Блоку подобное толкование трагизма исторической перспективы должно
представляться бесчеловечным:
Природа — тот же Рим, и, кажется, опять
Нам незачем богов напрасно беспокоить —
Есть внутренности жертв, чтоб о войне гадать,
Рабы, чтобы молчать, и камни, чтобы строить!
(«Природа — тот же Рим, и отразилась в нем…», 1914)
186 В своих философско-исторических взглядах Мандельштам, по видимому,
хотел опереться на русские традиции П. Я. Чаадаева (см. его статью «Чаадаев»
в кн.: О поэзии, с. 71 – 78) и отчасти своеобразно истолкованного А. И. Герцена.
187 Жирмунский В. Преодолевшие символизм. — В кн.: Вопросы теории
литературы, с. 319.
Исходя из своего понимания истории как творчества, Мандельштам принял
Октябрьскую революцию.
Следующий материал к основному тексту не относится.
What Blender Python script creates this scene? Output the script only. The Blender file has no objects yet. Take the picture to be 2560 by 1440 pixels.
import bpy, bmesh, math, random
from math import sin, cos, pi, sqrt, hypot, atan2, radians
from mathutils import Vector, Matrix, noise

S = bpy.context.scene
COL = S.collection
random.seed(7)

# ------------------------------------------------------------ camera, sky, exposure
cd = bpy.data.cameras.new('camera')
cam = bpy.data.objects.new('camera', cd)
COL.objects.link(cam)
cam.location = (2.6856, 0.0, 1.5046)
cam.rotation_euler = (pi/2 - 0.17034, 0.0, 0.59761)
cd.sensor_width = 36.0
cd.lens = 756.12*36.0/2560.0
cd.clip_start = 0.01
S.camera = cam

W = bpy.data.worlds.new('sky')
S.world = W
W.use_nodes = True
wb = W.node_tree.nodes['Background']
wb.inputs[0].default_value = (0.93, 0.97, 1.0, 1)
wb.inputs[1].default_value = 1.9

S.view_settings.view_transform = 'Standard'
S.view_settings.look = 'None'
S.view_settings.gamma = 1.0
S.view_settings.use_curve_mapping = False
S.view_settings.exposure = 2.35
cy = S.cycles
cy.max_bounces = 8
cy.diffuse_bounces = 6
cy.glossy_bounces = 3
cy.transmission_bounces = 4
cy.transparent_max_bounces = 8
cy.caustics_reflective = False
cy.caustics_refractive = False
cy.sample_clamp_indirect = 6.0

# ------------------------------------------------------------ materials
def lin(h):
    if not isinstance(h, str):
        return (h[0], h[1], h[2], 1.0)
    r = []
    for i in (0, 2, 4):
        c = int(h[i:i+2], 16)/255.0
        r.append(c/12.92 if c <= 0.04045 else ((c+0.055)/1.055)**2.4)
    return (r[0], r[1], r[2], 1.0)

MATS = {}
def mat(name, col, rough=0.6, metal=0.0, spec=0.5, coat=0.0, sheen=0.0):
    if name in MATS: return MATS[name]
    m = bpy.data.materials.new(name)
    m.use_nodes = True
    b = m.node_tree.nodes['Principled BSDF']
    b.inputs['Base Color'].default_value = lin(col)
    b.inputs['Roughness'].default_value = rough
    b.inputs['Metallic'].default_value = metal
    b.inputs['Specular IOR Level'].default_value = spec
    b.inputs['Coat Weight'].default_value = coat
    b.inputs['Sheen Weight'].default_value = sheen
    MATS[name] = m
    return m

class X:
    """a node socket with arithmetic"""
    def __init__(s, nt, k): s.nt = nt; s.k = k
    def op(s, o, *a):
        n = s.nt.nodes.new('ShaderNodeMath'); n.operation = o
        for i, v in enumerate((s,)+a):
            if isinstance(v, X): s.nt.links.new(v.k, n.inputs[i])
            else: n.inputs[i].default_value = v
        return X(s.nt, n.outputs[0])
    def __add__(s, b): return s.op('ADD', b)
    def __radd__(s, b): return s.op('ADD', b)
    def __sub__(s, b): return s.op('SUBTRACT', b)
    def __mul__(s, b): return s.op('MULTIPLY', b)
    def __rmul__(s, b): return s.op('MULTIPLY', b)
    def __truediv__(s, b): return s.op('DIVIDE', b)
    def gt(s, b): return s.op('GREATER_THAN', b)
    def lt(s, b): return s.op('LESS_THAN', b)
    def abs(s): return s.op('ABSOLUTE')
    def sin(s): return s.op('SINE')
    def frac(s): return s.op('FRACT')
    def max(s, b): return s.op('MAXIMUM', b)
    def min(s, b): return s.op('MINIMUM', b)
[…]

В отношении культуры вообще, и литературы в
частности, с его точки зрения, «в жизни слова наступила героическая эпоха».
Это значит, по Мандельштаму, что на крутом повороте эпох необыкновенно
возросла роль культуры как строительницы истории, как единственного
выражения творчества: «Классическая поэзия — поэзия революции»188. Именно
стихи в духе этого нового для Мандельштама типа «классицизма» (вошедшие
во второй сборник стихов поэта — «Tristia», 1921 г.) он и читал в Союзе поэтов.